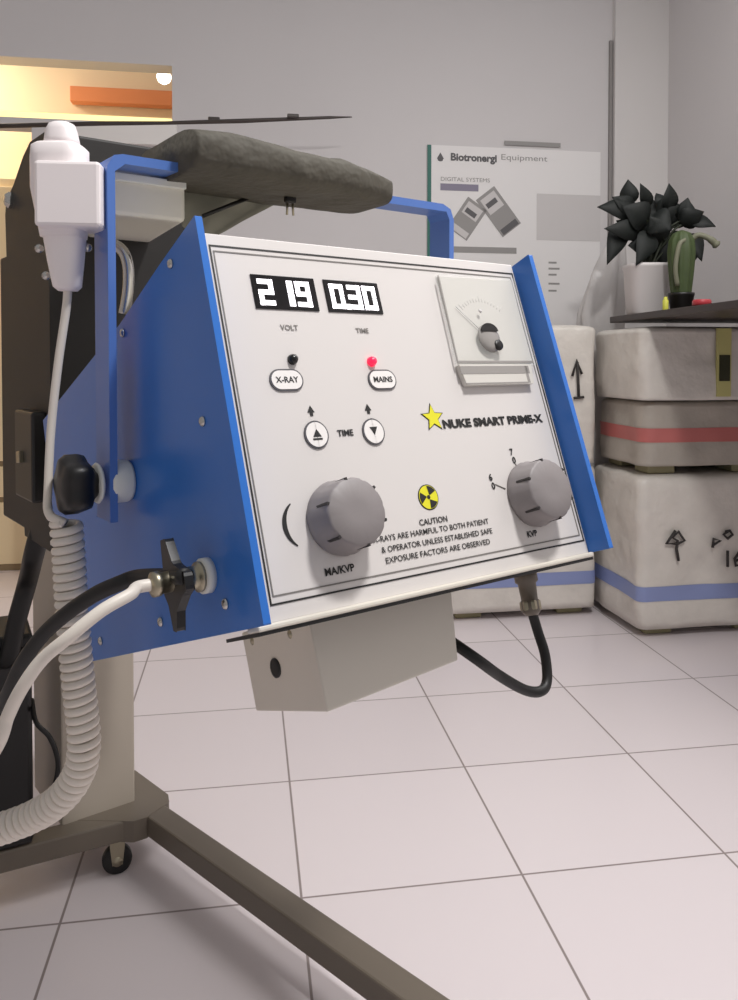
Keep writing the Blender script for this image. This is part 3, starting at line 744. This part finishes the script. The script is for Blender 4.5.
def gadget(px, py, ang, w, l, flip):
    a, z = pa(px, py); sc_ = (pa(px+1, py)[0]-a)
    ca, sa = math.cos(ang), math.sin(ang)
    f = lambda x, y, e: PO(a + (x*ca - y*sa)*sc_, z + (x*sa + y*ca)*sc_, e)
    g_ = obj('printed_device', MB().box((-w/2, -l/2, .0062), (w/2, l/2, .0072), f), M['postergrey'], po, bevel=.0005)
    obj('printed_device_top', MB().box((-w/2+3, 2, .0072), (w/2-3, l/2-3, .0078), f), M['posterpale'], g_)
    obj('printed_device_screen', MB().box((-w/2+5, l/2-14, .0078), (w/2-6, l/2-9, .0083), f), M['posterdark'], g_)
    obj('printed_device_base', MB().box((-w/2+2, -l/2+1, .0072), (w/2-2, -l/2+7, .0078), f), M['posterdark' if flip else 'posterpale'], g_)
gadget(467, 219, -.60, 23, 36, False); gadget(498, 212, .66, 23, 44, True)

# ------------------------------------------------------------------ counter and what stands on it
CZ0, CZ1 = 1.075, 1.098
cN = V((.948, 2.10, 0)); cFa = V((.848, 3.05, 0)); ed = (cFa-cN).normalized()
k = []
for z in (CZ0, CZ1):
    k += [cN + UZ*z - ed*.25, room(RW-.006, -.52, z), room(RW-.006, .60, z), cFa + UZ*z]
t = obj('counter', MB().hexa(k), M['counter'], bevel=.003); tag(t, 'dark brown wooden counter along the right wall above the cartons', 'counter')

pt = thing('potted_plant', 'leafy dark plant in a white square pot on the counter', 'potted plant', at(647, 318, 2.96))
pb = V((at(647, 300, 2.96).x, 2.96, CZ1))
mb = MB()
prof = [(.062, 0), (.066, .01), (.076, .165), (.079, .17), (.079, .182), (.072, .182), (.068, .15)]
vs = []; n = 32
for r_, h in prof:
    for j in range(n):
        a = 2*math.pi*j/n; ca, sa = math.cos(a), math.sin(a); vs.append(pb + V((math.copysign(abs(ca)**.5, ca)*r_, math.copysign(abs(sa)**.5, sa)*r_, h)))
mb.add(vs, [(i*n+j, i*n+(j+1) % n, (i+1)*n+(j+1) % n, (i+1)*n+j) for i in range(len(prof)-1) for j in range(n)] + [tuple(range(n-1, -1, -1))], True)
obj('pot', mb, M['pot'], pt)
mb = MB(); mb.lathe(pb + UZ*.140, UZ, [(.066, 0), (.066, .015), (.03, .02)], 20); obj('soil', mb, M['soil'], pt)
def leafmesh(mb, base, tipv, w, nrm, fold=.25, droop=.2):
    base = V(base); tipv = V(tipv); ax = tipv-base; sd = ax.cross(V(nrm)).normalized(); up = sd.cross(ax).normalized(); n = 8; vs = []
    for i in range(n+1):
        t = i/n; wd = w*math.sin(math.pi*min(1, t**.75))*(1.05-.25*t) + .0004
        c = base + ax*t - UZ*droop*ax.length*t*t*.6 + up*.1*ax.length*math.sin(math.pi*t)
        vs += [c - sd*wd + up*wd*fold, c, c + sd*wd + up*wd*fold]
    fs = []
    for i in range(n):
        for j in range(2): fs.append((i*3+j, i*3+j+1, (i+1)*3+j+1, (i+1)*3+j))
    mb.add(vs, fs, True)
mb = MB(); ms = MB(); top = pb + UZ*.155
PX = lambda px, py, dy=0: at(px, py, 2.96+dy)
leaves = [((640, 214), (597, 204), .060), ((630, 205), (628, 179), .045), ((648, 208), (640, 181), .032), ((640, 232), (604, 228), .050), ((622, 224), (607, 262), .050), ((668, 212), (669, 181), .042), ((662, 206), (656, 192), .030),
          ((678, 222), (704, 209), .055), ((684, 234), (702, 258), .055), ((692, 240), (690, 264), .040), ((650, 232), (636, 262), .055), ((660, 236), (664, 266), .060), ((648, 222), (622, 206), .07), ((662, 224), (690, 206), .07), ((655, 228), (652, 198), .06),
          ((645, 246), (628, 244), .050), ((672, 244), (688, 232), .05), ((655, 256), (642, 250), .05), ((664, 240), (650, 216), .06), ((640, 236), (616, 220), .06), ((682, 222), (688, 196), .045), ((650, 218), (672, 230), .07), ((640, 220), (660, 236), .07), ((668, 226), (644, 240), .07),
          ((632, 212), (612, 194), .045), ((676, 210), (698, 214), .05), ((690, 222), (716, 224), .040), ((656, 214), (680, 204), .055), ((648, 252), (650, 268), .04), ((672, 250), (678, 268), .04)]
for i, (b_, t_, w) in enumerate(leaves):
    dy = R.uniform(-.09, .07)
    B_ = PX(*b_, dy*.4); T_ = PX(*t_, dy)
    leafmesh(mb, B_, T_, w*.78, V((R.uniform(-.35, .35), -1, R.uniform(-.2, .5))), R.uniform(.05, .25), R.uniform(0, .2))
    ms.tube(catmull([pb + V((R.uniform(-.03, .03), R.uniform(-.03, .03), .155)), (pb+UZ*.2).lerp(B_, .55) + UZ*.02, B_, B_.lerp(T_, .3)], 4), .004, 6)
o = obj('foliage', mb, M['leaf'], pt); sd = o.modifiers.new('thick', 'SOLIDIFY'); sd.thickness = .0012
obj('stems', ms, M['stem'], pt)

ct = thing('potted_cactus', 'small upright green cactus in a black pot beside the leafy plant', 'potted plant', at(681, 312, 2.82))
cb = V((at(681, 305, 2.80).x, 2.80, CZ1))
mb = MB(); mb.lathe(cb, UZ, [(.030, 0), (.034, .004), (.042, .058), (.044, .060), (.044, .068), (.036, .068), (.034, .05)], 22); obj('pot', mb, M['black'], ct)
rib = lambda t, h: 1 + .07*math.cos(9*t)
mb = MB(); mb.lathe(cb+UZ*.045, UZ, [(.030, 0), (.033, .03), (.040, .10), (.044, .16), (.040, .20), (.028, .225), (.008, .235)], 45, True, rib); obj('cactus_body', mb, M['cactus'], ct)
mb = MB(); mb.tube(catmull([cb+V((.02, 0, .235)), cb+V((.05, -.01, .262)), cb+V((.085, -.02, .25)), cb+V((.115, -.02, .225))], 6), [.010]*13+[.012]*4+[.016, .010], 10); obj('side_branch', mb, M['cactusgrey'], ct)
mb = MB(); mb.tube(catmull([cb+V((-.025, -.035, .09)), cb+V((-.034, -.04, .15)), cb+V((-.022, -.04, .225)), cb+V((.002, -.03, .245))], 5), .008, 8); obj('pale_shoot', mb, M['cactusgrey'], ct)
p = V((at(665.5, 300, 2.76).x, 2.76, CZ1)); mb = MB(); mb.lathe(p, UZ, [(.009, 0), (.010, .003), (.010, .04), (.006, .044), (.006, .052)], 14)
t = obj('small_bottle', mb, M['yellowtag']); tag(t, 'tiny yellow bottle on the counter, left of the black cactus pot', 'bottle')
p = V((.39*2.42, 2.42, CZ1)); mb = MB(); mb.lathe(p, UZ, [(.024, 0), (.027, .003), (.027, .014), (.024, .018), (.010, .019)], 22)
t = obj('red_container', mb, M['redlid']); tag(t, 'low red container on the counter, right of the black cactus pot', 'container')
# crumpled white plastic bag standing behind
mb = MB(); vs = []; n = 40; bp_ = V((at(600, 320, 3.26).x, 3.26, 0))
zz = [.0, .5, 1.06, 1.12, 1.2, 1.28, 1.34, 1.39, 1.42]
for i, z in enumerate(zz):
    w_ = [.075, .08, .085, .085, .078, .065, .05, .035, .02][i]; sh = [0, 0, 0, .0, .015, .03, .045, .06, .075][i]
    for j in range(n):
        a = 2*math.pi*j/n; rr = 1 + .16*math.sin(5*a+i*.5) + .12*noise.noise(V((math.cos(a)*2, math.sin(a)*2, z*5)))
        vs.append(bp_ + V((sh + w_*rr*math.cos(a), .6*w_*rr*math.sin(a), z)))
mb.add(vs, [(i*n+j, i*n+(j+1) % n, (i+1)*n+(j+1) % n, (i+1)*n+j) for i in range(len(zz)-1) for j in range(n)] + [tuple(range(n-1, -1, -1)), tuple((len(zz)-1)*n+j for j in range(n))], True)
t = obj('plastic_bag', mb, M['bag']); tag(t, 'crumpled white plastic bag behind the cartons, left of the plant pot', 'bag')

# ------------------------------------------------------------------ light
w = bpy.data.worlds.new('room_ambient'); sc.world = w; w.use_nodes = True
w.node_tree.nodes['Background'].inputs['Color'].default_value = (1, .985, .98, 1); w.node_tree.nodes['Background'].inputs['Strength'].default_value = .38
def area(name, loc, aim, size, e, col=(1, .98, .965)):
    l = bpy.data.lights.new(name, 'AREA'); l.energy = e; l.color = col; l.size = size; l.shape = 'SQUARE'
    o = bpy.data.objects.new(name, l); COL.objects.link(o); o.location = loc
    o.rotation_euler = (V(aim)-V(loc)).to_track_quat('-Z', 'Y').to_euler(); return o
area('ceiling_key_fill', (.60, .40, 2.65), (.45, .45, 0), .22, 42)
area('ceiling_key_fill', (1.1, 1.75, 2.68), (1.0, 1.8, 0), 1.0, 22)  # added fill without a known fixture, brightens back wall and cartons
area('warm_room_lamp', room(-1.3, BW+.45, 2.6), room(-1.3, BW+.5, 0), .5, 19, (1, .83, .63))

::::

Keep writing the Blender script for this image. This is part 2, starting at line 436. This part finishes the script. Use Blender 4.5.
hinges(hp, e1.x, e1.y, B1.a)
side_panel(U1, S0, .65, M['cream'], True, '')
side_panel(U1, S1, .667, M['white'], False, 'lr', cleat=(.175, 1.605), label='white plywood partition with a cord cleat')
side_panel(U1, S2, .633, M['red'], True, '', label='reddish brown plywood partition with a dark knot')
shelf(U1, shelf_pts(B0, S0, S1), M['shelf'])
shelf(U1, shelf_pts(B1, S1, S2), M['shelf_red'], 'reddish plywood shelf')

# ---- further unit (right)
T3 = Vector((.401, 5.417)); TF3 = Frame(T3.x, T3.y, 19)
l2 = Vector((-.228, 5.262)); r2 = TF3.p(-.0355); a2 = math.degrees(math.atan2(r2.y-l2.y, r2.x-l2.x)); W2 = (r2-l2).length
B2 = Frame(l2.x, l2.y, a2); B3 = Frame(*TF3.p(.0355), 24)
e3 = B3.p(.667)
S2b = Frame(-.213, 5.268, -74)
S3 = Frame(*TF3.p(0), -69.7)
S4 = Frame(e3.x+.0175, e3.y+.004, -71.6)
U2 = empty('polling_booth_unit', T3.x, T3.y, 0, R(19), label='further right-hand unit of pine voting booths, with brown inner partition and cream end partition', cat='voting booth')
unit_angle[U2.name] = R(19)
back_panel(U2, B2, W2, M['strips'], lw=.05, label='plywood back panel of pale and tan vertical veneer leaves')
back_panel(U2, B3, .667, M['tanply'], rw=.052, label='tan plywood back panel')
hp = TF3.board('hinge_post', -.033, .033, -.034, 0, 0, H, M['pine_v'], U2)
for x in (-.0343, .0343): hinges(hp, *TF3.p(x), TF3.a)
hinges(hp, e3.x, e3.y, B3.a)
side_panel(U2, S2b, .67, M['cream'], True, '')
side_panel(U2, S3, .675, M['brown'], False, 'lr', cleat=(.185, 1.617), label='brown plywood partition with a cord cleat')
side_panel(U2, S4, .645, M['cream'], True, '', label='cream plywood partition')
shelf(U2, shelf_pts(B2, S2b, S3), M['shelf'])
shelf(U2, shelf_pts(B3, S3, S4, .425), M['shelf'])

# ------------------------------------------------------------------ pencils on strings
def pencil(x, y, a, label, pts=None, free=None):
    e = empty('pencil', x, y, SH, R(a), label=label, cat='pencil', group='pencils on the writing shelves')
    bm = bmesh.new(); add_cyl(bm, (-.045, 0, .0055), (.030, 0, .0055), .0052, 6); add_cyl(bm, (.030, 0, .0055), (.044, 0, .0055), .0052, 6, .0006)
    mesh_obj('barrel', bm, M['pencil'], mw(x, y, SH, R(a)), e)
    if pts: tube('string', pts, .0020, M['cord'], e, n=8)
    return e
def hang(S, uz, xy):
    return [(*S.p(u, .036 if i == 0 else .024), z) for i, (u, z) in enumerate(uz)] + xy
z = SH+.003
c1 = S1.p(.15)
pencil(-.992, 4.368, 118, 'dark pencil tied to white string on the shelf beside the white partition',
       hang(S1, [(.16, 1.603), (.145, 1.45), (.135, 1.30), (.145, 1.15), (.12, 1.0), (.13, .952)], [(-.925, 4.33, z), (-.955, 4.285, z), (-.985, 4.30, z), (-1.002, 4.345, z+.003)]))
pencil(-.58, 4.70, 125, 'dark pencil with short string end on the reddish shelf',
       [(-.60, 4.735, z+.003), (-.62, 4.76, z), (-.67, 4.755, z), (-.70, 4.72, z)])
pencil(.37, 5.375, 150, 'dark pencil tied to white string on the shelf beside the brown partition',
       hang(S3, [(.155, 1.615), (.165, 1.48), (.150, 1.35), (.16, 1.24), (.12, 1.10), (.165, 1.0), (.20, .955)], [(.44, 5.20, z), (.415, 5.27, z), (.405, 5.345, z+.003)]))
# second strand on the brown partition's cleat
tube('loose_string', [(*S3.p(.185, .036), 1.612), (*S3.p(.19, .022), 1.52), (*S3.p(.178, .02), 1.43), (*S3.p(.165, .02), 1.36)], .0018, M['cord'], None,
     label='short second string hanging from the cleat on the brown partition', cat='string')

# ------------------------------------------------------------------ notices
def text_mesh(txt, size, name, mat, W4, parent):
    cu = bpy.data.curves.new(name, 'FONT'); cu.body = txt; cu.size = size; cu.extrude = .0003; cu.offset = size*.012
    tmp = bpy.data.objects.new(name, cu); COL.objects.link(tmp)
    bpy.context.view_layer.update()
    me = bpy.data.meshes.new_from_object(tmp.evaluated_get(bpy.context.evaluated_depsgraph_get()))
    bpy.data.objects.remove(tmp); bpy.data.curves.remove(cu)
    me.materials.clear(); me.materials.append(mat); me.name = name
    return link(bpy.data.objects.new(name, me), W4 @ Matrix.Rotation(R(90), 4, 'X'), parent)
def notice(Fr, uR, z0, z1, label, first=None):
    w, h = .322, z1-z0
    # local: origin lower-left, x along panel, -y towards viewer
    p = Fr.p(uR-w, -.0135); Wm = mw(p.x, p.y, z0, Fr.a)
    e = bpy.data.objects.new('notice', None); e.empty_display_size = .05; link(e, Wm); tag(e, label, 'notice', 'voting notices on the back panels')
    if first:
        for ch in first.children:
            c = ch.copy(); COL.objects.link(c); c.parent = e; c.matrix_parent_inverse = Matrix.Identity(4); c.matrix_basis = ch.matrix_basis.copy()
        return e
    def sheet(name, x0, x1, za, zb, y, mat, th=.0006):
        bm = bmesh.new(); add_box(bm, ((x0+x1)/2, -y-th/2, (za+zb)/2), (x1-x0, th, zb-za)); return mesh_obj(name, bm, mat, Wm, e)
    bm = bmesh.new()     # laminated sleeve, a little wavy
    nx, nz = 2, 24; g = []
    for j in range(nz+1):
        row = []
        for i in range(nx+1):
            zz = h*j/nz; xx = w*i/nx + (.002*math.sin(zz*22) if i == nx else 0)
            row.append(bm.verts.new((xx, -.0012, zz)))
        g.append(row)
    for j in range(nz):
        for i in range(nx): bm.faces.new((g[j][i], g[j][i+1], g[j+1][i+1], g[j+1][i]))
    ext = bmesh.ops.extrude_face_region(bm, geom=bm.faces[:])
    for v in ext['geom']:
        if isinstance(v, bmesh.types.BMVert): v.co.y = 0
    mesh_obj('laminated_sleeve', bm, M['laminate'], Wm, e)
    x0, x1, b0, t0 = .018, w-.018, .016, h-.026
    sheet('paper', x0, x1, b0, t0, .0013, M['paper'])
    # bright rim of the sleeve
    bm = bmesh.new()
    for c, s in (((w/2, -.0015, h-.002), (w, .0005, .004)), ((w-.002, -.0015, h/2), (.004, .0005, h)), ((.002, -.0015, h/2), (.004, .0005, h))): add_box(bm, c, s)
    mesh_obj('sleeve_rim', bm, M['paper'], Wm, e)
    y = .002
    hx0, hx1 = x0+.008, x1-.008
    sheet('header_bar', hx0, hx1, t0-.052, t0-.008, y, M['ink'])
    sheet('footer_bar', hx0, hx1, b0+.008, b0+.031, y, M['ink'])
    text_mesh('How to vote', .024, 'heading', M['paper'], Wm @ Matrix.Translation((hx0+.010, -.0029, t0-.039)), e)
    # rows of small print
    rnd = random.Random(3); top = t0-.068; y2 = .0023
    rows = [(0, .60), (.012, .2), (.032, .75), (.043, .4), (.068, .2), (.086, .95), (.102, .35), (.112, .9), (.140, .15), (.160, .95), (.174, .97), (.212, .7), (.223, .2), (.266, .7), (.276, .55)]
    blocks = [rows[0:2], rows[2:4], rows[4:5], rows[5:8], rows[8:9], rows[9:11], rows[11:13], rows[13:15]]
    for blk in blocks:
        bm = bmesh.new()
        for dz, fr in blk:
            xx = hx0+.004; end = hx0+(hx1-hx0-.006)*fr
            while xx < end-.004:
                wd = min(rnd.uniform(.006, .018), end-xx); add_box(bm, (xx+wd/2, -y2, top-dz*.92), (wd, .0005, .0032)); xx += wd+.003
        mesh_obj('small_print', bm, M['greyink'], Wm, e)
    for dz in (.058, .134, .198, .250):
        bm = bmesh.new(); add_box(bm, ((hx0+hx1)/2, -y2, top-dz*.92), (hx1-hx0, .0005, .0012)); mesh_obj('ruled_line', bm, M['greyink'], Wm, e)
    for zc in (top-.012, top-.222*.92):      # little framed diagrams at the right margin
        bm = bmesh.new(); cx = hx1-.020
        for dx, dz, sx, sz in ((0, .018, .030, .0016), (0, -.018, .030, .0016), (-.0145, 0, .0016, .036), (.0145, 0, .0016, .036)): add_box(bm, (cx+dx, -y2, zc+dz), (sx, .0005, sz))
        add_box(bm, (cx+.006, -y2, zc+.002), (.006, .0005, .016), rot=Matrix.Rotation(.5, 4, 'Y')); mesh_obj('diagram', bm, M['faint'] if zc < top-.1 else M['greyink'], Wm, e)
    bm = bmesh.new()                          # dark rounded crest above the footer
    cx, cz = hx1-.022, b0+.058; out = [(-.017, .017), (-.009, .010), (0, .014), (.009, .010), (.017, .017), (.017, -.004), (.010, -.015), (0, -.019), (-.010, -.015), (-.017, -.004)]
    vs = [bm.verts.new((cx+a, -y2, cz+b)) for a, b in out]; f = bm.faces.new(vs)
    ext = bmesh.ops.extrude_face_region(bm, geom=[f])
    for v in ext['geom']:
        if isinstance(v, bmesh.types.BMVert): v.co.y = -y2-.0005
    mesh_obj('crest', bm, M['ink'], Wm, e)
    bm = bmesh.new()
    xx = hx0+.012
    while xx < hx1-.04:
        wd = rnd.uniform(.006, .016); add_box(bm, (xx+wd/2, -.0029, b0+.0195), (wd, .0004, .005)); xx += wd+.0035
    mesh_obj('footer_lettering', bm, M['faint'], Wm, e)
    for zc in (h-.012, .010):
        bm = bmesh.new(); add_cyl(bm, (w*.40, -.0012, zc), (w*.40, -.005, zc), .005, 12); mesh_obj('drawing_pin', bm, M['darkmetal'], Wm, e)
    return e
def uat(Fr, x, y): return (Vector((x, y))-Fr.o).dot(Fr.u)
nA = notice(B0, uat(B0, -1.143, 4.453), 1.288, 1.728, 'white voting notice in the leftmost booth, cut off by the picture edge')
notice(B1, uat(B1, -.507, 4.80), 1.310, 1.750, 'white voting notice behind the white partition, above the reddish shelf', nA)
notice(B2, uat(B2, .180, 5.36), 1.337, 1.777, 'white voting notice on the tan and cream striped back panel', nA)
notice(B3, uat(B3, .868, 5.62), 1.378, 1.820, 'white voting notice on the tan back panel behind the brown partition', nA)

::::

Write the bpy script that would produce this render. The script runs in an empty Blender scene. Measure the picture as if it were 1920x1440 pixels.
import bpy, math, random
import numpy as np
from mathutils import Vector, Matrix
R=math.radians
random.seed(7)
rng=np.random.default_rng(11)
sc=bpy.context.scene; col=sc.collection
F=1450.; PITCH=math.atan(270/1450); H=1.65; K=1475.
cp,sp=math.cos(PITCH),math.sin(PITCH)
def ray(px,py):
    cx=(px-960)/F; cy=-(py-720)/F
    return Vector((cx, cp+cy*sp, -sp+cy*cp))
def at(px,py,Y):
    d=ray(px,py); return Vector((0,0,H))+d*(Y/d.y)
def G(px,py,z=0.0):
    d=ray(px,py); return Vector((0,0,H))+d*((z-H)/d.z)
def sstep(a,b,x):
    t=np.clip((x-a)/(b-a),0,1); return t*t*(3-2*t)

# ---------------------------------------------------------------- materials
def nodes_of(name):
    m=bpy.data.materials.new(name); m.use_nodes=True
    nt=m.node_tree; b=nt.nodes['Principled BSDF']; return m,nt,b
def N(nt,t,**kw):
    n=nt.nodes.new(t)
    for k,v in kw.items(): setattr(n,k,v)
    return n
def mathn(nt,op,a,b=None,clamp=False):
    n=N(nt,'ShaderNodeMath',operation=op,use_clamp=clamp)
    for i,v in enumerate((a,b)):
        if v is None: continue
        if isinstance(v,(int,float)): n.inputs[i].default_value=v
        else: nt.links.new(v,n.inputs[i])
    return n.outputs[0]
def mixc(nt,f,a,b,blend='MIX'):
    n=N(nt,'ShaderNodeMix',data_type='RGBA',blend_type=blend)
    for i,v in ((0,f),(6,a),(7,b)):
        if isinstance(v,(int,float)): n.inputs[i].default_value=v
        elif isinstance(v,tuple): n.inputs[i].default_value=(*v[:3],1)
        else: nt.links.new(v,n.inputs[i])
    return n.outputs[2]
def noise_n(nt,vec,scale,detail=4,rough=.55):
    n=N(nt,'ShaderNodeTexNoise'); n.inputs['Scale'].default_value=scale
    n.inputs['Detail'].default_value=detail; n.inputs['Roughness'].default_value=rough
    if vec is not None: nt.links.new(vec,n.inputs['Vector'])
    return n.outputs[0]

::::

_Set exercise_
Copy out precisely the lines that begin at the line containing "Write the bpy" and end at the line containing "t=np.clip((x-a)/(b-a),0,1); return t*t*(3-2*t)", including both; write nothing else.

_Result of the task_
Write the bpy script that would produce this render. The script runs in an empty Blender scene. Measure the picture as if it were 1920x1440 pixels.
import bpy, math, random
import numpy as np
from mathutils import Vector, Matrix
R=math.radians
random.seed(7)
rng=np.random.default_rng(11)
sc=bpy.context.scene; col=sc.collection
F=1450.; PITCH=math.atan(270/1450); H=1.65; K=1475.
cp,sp=math.cos(PITCH),math.sin(PITCH)
def ray(px,py):
    cx=(px-960)/F; cy=-(py-720)/F
    return Vector((cx, cp+cy*sp, -sp+cy*cp))
def at(px,py,Y):
    d=ray(px,py); return Vector((0,0,H))+d*(Y/d.y)
def G(px,py,z=0.0):
    d=ray(px,py); return Vector((0,0,H))+d*((z-H)/d.z)
def sstep(a,b,x):
    t=np.clip((x-a)/(b-a),0,1); return t*t*(3-2*t)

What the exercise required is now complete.